### Stated task
Going from the top of the data below, give again each line through the one containing "SC.camera = cam", both ends kept.
◇ ◇ ◇ ◇ ◇ ◇ ◇
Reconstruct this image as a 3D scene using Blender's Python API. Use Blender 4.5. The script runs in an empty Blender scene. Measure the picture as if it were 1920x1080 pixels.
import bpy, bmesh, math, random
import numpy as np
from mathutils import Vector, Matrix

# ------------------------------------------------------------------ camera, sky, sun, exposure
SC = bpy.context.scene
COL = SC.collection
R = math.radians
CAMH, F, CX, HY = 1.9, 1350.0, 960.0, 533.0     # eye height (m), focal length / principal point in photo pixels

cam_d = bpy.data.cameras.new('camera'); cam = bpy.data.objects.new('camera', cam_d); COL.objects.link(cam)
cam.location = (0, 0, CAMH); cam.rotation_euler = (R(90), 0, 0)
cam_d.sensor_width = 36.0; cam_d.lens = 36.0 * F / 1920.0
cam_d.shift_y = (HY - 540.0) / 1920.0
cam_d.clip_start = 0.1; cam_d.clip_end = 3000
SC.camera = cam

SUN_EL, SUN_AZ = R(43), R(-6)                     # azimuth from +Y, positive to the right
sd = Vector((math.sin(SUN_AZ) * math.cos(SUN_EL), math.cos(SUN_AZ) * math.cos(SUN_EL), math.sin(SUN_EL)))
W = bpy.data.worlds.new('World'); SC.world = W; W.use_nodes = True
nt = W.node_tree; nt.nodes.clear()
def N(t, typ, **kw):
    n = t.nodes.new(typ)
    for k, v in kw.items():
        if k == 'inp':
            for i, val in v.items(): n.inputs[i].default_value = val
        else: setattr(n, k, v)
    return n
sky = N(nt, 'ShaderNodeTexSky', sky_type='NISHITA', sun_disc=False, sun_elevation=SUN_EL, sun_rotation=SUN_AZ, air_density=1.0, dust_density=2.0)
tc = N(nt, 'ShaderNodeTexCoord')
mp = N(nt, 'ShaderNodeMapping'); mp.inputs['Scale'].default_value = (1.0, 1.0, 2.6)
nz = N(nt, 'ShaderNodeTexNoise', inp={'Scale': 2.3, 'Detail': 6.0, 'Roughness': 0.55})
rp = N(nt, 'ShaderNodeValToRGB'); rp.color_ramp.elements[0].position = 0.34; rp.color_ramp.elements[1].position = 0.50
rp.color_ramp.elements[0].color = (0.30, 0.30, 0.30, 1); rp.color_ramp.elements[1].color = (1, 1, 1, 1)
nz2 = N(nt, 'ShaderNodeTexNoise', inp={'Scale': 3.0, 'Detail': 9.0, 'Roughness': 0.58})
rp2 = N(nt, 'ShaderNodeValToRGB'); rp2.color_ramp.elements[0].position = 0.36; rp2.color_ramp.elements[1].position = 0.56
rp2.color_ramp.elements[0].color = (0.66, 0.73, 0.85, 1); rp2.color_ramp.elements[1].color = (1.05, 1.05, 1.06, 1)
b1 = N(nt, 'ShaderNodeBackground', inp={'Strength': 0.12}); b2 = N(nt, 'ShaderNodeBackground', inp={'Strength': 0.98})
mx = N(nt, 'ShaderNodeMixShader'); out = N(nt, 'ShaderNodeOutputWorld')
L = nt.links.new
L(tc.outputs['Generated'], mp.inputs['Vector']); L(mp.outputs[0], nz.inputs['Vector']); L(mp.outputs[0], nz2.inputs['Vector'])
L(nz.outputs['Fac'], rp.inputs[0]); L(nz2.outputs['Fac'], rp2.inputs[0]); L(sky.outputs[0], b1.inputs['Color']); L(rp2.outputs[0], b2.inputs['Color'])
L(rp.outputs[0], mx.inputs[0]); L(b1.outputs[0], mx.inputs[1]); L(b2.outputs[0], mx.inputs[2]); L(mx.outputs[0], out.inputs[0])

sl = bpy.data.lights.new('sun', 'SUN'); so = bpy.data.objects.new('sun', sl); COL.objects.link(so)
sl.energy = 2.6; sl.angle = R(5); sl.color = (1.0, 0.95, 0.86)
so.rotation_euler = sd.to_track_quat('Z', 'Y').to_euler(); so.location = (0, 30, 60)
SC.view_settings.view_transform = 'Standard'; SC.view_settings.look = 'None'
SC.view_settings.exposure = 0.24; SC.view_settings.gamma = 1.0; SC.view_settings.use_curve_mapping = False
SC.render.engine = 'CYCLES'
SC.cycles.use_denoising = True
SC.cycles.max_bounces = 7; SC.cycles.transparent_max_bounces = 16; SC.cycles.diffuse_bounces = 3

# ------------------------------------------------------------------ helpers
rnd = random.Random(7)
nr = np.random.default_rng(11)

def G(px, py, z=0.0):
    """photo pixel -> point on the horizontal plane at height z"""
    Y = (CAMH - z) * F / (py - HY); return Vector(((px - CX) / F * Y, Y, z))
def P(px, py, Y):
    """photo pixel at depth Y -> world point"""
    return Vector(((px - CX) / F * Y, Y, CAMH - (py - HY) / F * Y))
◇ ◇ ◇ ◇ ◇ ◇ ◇
### Result of this task
Reconstruct this image as a 3D scene using Blender's Python API. Use Blender 4.5. The script runs in an empty Blender scene. Measure the picture as if it were 1920x1080 pixels.
import bpy, bmesh, math, random
import numpy as np
from mathutils import Vector, Matrix

# ------------------------------------------------------------------ camera, sky, sun, exposure
SC = bpy.context.scene
COL = SC.collection
R = math.radians
CAMH, F, CX, HY = 1.9, 1350.0, 960.0, 533.0     # eye height (m), focal length / principal point in photo pixels

cam_d = bpy.data.cameras.new('camera'); cam = bpy.data.objects.new('camera', cam_d); COL.objects.link(cam)
cam.location = (0, 0, CAMH); cam.rotation_euler = (R(90), 0, 0)
cam_d.sensor_width = 36.0; cam_d.lens = 36.0 * F / 1920.0
cam_d.shift_y = (HY - 540.0) / 1920.0
cam_d.clip_start = 0.1; cam_d.clip_end = 3000
SC.camera = cam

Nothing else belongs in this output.